Opinion
21-cv-459-bbc
10-06-2021
OPINION AND ORDER
BARBARA B. CRABB District Judge
Petitioner Michael M. Reveles has filed a pro se petition for a writ of habeas corpus under 28 U.S.C. § 2254, challenging his confinement stemming from December 2005 convictions in the Circuit Court for Dane County on six counts of second-degree sexual assault. He contends that in 2018, a state court judge erred by construing, and denying, a letter petitioner addressed to the “Veterans Treatment Court” as a motion for sentence modification. He asks this court to vacate the state court's order denying sentence modification, and he also argues that his conviction and sentence are unconstitutional.
I will dismiss the petition because petitioner has already brought a habeas petition challenging his 2005 convictions. Reveles v. Tegels, No. 11-cv-378-bbc (denied on Mar. 20, 2012). Under 28 U.S.C. § 2244(b)(3)(A), a petitioner may not file a second or successive application for habeas relief in the district court unless he first seeks and obtains an order from the appropriate court of appeals authorizing the district court to consider the application. A “second or successive” petition is one in which the prisoner is challenging the same conviction that he challenged in a previous petition that was decided on the merits. Magwood v. Patterson, 561 U.S. 320, 331 (2010) (petition is successive if it challenges state-court judgment that was challenged previously, but it is not successive if it challenges a new judgment entered after resentencing); In re Page, 179 F.3d 1024, 1025 (7th Cir. 1999). That standard is met here. Petitioner is still confined pursuant to his original judgment of conviction, and not a new or amended judgment.
If petitioner believes that he qualifies for an exception to the rule against filing successive petitions, he must seek permission to file his petition with the court of appeals. I have no authority to consider a successive petition challenging petitioner's convictions or confinement unless the court of appeals gives its approval. Nunez v.
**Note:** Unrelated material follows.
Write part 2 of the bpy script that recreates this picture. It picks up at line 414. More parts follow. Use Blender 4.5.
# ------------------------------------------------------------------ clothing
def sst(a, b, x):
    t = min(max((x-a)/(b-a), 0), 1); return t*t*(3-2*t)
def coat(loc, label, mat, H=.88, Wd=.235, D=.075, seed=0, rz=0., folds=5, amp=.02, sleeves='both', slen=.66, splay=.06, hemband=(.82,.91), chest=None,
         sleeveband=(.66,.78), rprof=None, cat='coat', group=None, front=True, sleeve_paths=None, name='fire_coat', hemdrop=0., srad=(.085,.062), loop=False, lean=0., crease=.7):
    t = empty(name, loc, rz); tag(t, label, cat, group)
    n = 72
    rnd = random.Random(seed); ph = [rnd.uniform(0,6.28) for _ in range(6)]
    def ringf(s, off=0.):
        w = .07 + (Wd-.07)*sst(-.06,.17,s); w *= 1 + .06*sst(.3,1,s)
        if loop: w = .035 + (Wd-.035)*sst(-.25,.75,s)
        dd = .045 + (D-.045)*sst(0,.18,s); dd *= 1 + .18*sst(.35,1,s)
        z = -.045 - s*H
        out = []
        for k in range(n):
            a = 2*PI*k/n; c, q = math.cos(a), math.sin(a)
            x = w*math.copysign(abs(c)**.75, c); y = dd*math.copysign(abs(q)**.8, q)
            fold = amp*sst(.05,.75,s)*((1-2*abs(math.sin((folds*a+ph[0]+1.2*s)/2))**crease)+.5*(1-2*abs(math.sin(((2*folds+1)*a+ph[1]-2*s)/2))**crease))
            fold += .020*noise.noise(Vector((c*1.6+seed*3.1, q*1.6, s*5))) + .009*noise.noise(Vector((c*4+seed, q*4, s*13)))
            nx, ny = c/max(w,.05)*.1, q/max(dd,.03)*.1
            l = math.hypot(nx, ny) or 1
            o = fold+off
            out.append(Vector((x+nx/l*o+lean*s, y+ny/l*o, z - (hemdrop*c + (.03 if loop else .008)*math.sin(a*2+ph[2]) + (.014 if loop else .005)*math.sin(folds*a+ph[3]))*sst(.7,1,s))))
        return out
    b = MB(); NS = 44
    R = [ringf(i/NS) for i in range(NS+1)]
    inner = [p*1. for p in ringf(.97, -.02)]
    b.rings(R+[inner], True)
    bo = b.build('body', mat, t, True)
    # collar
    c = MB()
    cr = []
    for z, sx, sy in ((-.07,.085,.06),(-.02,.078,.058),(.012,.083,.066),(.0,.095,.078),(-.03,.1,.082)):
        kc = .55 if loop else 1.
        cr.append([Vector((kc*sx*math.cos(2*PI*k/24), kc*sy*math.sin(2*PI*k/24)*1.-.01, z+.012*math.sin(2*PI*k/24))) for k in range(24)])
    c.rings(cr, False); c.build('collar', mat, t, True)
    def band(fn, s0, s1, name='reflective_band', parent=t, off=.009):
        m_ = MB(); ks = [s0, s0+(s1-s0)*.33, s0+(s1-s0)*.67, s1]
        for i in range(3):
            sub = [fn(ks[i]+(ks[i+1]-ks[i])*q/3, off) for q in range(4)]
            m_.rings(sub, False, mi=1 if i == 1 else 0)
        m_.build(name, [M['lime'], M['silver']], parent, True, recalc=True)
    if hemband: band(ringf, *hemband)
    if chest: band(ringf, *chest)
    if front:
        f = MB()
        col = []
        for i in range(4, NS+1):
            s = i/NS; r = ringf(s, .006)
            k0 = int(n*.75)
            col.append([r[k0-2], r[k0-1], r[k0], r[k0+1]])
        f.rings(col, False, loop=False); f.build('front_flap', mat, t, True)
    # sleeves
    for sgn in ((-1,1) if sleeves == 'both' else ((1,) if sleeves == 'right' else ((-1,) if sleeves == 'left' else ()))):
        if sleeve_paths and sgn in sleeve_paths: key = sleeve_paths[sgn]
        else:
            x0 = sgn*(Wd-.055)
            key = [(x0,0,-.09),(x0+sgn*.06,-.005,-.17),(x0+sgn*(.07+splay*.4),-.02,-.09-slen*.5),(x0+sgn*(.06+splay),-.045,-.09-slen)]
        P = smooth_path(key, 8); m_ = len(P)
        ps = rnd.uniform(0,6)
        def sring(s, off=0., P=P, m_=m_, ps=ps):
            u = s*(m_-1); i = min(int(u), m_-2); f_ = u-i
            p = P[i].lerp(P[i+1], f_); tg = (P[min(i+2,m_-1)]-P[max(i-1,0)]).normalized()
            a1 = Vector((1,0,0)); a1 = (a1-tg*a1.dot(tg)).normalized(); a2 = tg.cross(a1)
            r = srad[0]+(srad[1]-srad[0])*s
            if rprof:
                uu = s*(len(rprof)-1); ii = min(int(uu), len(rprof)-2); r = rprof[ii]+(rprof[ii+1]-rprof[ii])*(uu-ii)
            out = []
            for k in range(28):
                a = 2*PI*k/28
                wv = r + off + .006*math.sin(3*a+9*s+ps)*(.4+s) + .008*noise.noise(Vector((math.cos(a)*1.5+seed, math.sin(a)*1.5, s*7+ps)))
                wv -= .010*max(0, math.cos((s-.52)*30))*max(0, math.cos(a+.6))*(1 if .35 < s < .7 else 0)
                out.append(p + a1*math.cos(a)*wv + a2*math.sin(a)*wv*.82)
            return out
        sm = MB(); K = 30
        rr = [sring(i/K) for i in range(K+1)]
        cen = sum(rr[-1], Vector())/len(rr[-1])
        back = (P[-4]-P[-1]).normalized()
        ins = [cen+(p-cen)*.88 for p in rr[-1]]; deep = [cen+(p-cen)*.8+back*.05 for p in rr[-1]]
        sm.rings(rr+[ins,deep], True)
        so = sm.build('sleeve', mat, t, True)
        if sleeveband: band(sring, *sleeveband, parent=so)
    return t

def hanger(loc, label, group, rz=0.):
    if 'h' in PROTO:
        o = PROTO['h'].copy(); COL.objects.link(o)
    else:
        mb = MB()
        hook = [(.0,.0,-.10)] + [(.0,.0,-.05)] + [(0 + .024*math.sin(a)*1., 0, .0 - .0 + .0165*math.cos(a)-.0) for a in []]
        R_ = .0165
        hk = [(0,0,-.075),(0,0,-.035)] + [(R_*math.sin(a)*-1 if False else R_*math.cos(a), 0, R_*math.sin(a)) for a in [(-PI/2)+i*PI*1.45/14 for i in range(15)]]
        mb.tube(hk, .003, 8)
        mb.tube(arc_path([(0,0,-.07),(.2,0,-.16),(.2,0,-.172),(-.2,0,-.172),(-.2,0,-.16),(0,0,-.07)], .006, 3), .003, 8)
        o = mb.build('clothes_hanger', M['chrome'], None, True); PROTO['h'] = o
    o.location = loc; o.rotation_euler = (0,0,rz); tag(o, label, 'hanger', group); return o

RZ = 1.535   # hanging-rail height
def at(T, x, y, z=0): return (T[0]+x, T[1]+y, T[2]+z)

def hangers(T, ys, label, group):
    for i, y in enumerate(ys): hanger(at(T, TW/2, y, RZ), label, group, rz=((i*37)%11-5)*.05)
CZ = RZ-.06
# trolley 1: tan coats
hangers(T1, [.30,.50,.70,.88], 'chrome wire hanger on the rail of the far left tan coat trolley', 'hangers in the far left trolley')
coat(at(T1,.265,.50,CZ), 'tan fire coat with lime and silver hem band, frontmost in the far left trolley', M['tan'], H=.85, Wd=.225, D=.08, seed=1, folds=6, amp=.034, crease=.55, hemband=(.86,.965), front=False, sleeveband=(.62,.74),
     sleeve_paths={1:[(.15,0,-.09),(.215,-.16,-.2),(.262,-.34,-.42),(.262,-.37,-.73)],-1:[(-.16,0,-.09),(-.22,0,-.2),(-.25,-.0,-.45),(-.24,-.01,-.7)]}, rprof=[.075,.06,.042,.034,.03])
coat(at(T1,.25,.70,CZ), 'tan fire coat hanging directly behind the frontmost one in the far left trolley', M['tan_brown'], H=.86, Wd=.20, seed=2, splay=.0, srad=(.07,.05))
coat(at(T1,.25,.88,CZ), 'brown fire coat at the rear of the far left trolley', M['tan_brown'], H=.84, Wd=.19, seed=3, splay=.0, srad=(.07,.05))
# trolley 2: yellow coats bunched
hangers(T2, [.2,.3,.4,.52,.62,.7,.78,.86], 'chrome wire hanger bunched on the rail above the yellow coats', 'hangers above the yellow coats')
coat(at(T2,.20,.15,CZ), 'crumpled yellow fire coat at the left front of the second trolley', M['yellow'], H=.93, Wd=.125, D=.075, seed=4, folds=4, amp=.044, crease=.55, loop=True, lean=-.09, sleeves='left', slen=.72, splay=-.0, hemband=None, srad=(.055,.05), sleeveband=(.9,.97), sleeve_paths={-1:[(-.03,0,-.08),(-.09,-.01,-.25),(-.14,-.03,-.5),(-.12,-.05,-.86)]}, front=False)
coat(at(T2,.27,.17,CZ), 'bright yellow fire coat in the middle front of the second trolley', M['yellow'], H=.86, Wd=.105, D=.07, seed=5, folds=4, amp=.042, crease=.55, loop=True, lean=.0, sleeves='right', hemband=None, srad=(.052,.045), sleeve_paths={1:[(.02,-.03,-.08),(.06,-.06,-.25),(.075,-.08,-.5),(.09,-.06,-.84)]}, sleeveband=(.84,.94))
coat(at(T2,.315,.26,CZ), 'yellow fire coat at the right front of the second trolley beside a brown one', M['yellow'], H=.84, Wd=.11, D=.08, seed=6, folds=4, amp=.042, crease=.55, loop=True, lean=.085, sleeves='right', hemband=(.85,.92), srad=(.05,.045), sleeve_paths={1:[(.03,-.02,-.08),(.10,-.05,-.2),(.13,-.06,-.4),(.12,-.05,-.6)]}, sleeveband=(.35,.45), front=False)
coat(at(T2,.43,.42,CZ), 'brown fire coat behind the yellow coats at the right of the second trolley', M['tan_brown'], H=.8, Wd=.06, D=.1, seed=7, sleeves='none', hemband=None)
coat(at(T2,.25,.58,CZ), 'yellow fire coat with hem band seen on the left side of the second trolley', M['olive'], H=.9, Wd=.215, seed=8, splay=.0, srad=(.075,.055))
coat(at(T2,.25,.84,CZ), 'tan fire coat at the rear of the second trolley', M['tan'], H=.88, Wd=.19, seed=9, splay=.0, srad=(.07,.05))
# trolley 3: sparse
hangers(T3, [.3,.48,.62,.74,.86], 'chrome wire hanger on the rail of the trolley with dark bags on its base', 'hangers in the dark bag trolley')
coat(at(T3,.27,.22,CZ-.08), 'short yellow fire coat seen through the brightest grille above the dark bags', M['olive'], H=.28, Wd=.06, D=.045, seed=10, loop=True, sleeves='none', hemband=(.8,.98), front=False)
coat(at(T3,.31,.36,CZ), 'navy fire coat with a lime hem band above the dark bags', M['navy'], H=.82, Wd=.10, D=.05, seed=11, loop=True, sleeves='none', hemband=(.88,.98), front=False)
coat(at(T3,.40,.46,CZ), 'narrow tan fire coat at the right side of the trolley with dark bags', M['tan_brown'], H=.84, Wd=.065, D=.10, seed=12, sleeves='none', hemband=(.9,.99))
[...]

United States, 96 F.3d 990, 991 (7th Cir. 1996) (“A district court must dismiss a second or successive petition, without awaiting any response from the government, unless the court of appeals has given approval for its filing.”). Finally, because petitioner has not made a “substantial showing of the denial of a constitutional right, ” 28 U.S.C. § 2253(c)(2), I will not issue petitioner a certificate of appealability.
ORDER
IT IS ORDERED that
1. The petition for a writ of habeas corpus filed by Michael M. Reveles is DISMISSED for lack of authorization as a second or successive petition.
2. A certificate of appealability is DENIED. If petitioner wishes, he may seek a certificate from the court of appeals under Fed. R. App. P. 22.